At Notice & Comment, T.T. Arvind (York) & Christian R. Burset (Notre Dame): “Major Questions” in the Common Law Tradition. From the introduction:
The Supreme Court’s recent decision in Biden v. Nebraska marks a new chapter in debates about the major questions doctrine (MQD). Writing for a six-Justice majority, Chief Justice Roberts relied partly on the MQD to find that the Biden Administration’s loan forgiveness program lacked statutory authority. Justice Kagan’s dissent criticized the MQD as “made-up” and antidemocratic. And Justice Barrett’s concurrence offered a textualist defense of the MQD as an “interpretive tool.”
All three opinions treat the MQD’s pedigree (or lack thereof) as crucial: Justice Kagan’s most damning charge is that the doctrine is “new.” Scholars have debated the MQD’s history at length, and we won’t try to settle it here. Nor do we opine on whether Biden v. Nebraska was correctly decided. Our goal is more modest: to point out some similarities between the MQD and eighteenth-century approaches to identifying the limits of executive authority. These doctrinal similarities, we suggest, reveal constitutional concerns about executive authority that are deeply embedded in the common law itself.
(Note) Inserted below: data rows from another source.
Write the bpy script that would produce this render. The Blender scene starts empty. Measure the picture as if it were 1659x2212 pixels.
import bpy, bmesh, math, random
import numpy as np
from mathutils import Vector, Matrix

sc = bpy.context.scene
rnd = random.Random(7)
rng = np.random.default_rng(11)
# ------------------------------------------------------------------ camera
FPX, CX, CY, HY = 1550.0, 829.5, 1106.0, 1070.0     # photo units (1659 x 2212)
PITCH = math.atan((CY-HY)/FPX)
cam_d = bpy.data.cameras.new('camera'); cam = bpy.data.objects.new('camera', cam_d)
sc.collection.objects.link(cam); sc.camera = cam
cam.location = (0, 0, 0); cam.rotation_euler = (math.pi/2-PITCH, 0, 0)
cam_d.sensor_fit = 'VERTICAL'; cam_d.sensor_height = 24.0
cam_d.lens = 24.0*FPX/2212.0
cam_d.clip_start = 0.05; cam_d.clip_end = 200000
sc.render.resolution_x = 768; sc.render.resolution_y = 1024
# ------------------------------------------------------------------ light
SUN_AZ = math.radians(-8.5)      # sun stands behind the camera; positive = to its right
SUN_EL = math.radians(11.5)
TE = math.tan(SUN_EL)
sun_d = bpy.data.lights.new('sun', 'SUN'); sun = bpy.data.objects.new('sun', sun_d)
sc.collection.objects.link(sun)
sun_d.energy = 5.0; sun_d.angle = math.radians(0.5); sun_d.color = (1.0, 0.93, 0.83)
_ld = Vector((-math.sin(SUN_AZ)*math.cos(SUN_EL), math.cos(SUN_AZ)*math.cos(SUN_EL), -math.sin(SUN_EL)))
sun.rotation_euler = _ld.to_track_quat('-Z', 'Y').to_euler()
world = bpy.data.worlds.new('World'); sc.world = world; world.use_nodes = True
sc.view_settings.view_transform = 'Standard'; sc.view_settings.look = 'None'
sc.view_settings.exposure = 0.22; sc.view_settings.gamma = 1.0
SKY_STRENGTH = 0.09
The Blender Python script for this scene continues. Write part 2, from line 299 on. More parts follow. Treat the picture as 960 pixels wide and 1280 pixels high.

We hope that reflecting on their enduring significance might inform the debate over the MQD today.
Our starting place is Entick v. Carrington (1765), an English case well known to the Founders. …
And in conclusion:
This is not to say that the MQD can claim Entick as a direct ancestor. But its critics would do well to acknowledge that it reflects a deeply held impulse in common law adjudication, which is far more nuanced than mere animus toward the modern administrative state.
(Via Jonathan Adler at Volokh Conspiracy.)
I particularly like that the essay associates the major questions doctrine with concerns about executive overreach. As I've commented here a number of times (and as reinforced by Nebraska v. Biden), the doctrine is really about limiting executive power, and people who worry about executive overreach should look on it favorably.